Victim of 2007 sexual assault at UNR renews call for campus carry
In 2007, former University of Nevada, Reno (UNR) student Amanda Collins-Johnson was raped at gunpoint in a parking structure on campus -- on the same floor that campus police park their cruisers.
Collins-Johnson and Antonia Okafor, an advocate for gun carry laws on college campuses, spoke to students and community members last week at an event co-sponsored by the Center for Conservative Women and the UNR College Republicans. They are both survivors of sexual assault and believe one of the most effective ways of keeping women safe is to teach them how to use and carry a firearm so they don’t have to depend on police in emergencies.
“The average national response time for 911 calls is 12 minutes,” Collins-Johnson said. “My rape lasted eight.”
Okafor is the founder and president of EMPOWERED, a nonprofit that educates and trains women on college campuses to defend themselves with a firearm. She was involved in advocating for the campus carry legislation that passed in her home state of Texas and continues to advocate in other states that have not yet adopted the same type of legislation.
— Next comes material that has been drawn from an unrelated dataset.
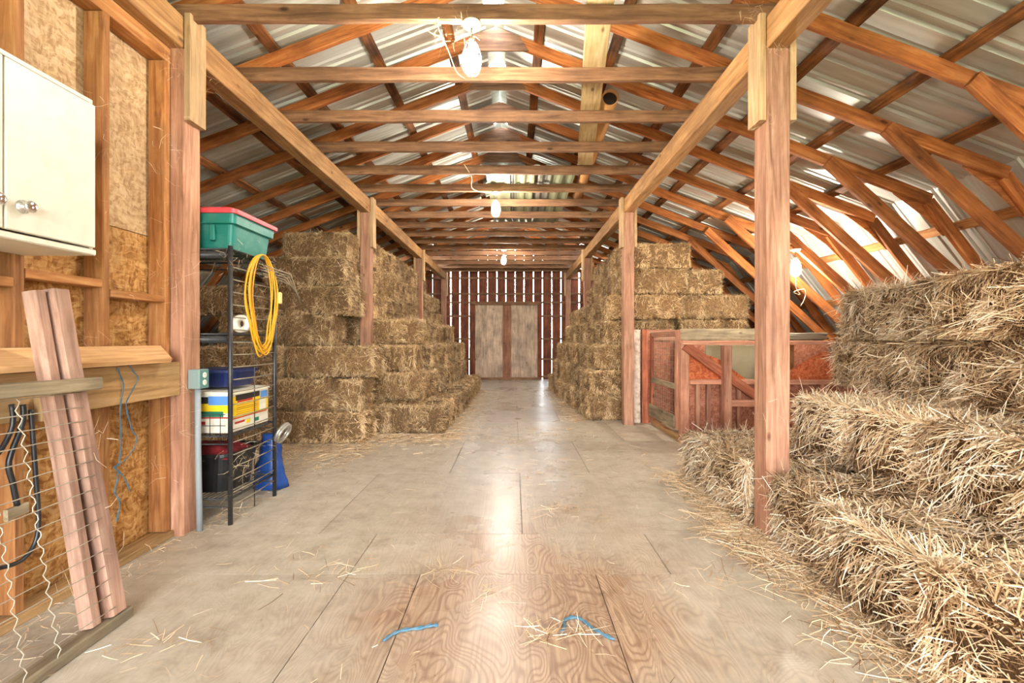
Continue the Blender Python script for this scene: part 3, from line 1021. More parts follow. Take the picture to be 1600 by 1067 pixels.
def outlet():
    x0, x1, y0, y1, z0, z1 = AX_L + .001, -1.885, 2.683, 2.768, .868, .985
    root = empty('outlet_box', (x0, (y0 + y1) / 2, z0), 'grey electrical outlet box with conduit on the left foreground post', 'outlet')
    mb = MB(); mb.box((x0, y0, z0), (x1, y1, z1), c=.004); mb.build('box', M['greyplastic'], root)
    mb = MB(); mb.box((x1, y0 + .004, z0 + .004), (x1 + .003, y1 - .004, z1 - .004), c=.001); cov = mb.build('cover_plate', plain('teal grey cover', srgb(86, 128, 122), .5), root)
    for zc in (.905, .950):
        mb = MB()
        mb.lathe([(.0165, 0), (.0165, .0025), (.015, .003), (.001, .003)], (x1 + .003, (y0 + y1) / 2, zc), 20, 'X')
        s = tag(fix_normals(mb.build('socket', M['ivory'], cov, True)), 'ivory socket')
        mb = MB()
        for dy in (-.006, .006): mb.box((x1 + .006, (y0 + y1) / 2 + dy - .001, zc - .001), (x1 + .0065, (y0 + y1) / 2 + dy + .001, zc + .007))
        mb.lathe([(.0022, 0), (.0022, .0005)], (x1 + .006, (y0 + y1) / 2, zc - .007), 8, 'X')
        mb.build('slots', M['dark'], cov)
    mb = MB(); mb.tube([(-1.921, 2.722, .868), (-1.921, 2.724, .55), (-1.918, 2.726, .3), (-1.914, 2.73, .002)], .0165, 14)
    mb.build('conduit', M['conduit'], root, True)


outlet()


# ------------------------------------------------------------------ black wire rack and what it carries
RKX0, RKX1, RKY0, RKY1, RKH = -2.72, -1.785, 2.82, 3.34, 1.755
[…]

In the last 12 years, there have been multiple attempts to pass legislation to allow firearms on campus in Nevada, the last being 2015 when bill AB148 died in the Republican-controlled Senate after passing the Republican-controlled Assembly. Collins-Johnson testified in favor of such measures in 2011, 2013 and 2015.
One of the main arguments against the bill was that it would interfere with the authority that the Nevada Constitution gives the board of regents over matters directly affecting colleges and universities.
The bill was thought to have a good chance of passing under Republican control in 2015, but national groups, education officials and students lobbied hard against the measure, arguing that it would endanger students on campus. Similar legislation faces even dimmer prospects now that Democrats control the Legislature and a Democratic governor holds veto power over bills.
Under current state law, it is possible to request a campus carry permit through a college president’s office as a student. There are currently a small number of people authorized to carry firearms on campus.
Aside from the speakers at the event on Thursday, the Center for Conservative Women, who helped organize the event, arranged for firearms training on Friday evening. A free shooting class was offered to any women interested in learning more about firearms and how to defend themselves.
The class took place at the Reno Guns & Range, close to the Grand Sierra Resort. Five women attended the class, which featured two hours of classroom instruction and then practice at a private shooting range.
Members of the audience appeared to listen intently when Collins-Johnson and Okafor spoke and asked a variety of questions during the event, where many attendees seemed to agree with the idea of campus carry legislation. Some in the crowd responded tearfully to the retelling of Collins-Johnson’s assault.
“I started heading toward my vehicle and then it became abundantly clear that what I hadn’t seen was the man that was hunched behind the wheel well of the truck,” Collins-Johnson recounted. “He forced me to the ground and raped me at gunpoint less than 50 feet away from the campus police office on the same floor where they parked their cruisers; it was 10 o’clock and the campus police closed at 6 [p.m.].”
Oct. 22 marked exactly 12 years since the attack on Collins-Johnson, who said that it was not easy being back at UNR after all this time.
“I mean, to be honest, it’s mentally really difficult for me to be here,” she said.
James Biela, who was convicted of sexually assaulting Collins-Johnson, was arrested in 2008 for first-degree kidnapping, sexual assault and the murder of Brianna Denison and was sentenced to death. He appealed his death sentence but was denied by the Nevada Supreme Court in April and remains on death row.
The speakers said they have both faced pushback by universities when on campus or trying to set up speaking engagements.
“At the end of the day, for them [colleges], they don’t want parents to know that this is not actually a safe space,” Okafor said in an interview with The Nevada Independent. “This is something they definitely didn’t want to talk about.”
Currently, there are 10 states that allow the carrying of concealed weapons on public college campuses: Arkansas, Colorado, Georgia, Idaho, Kansas, Mississippi, Oregon, Texas, Utah and Wisconsin. Both Collins and Okafor pressed legislatures to try to pass campus carry legislation but only Texas, Okafor’s alma mater, has enacted the legislation following their advocacy.
*Updated at 9:30 AM 10/25/19 to change that Okafor advocated for the campus carry legislation in Texas and was not part of the legislation.